From Heliopolis However, As You Go Up, Egypt Is Narrow;
For On The One Side A Mountain-Range Belonging To
Arabia stretches
along by the side of it, going in a direction from the North towards
the midday and the
South Wind, tending upwards without a break to that
which is called the Erythraian Sea, in which range are the stone-
quarries which were used in cutting stone for the pyramids at Memphis.
On this side then the mountain ends where I have said, and then takes
a turn back; and where it is widest, as I was informed, it is a
journey of two months across from East to West; and the borders of it
which turn towards the East are said to produce frankincense. Such
then is the nature of this mountain-range; and on the side of Egypt
towards Libya another range extends, rocky and enveloped in sand: in
this are the pyramids, and it runs in the same direction as those
parts of the Arabian mountains which go towards the midday. So then, I
say, from Heliopolis the land has no longer a great extent so far as
it belongs to Egypt, and for about four days' sail up the river Egypt
properly so called is narrow: and the space between the mountain-
ranges which have been mentioned is plain-land, but where it is
narrowest it did not seem to me to exceed two hundred furlongs from
the Arabian mountains to those which are called the Libyan. After this
again Egypt is broad. Such is the nature of this land: and from
Heliopolis to Thebes is a voyage up the river of nine days, and the
distance of the journey in furlongs is four thousand eight hundred and
sixty, the number of /schoines/ being eighty-one. If these measures of
Egypt in furlongs be put together, the result is as follows: - I have
already before this shown that the distance along the sea amounts to
three thousand six hundred furlongs, and I will now declare what the
distance is inland from the sea to Thebes, namely six thousand one
hundred and twenty furlongs: and again the distance from Thebes to the
city called Elephantine is one thousand eight hundred furlongs.
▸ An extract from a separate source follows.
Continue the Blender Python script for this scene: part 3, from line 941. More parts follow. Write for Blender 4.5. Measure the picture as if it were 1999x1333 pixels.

Of this land then, concerning which I have spoken, it seemed to myself
also, according as the priests said, that the greater part had been
won as an addition by the Egyptians; for it was evident to me that the
space between the aforesaid mountain-ranges, which lie above the city
of Memphis, once was a gulf of the sea, like the regions about Ilion
and Teuthrania and Ephesos and the plain of the Maiander, if it be
permitted to compare small things with great; and small these are in
comparison, for of the rivers which heaped up the soil in those
regions none is worthy to be compared in volume with a single one of
the mouths of the Nile, which has five mouths. Moreover there are
other rivers also, not in size at all equal to the Nile, which have
performed great feats; of which I can mention the names of several,
and especially the Acheloos, which flowing through Acarnania and so
issuing out into the sea has already made half of the Echinades from
islands into mainland. Now there is in the land of Arabia, not far
from Egypt, a gulf of the sea running in from that which is called the
Erythraian Sea, very long and narrow, as I am about to tell. With
respect to the length of the voyage along it, one who set out from the
innermost point to sail out through it into the open sea, would spend
forty days upon the voyage, using oars; and with respect to breadth,
where the gulf is broadest it is half a day's sail across: and there
is in it an ebb and flow of tide every day. Just such another gulf I
suppose that Egypt was, and that the one ran in towards Ethiopia from
the Northern Sea, and the other, the Arabian, of which I am about to
speak, tended from the South towards Syria, the gulfs boring in so as
almost to meet at their extreme points, and passing by one another
with but a small space left between. If then the stream of the Nile
should turn aside into this Arabian gulf, what would hinder that gulf
from being filled up with silt as the river continued to flow, at all
events within a period of twenty thousand years? indeed for my part I
am of the opinion that it would be filled up even within ten thousand
years. How, then, in all the time that has elapsed before I came into
being should not a gulf be filled up even of much greater size than
this by a river so great and so active? As regards Egypt then, I both
believe those who say that things are so, and for myself also I am
strongly of opinion that they are so; because I have observed that
Egypt runs out into the sea further than the adjoining land, and that
shells are found upon the mountains of it, and an efflorescence of
salt forms upon the surface, so that even the pyramids are being eaten
away by it, and moreover that of all the mountains of Egypt, the range
which lies above Memphis is the only one which has sand: besides which
I notice that Egypt resembles neither the land of Arabia, which
borders upon it, nor Libya, nor yet Syria (for they are Syrians who
dwell in the parts of Arabia lying along the sea), but that it has
soil which is black and easily breaks up, seeing that it is in truth
mud and silt brought down from Ethiopia by the river: but the soil of
Libya, we know, is reddish in colour and rather sandy, while that of
Arabia and Syria is somewhat clayey and rocky.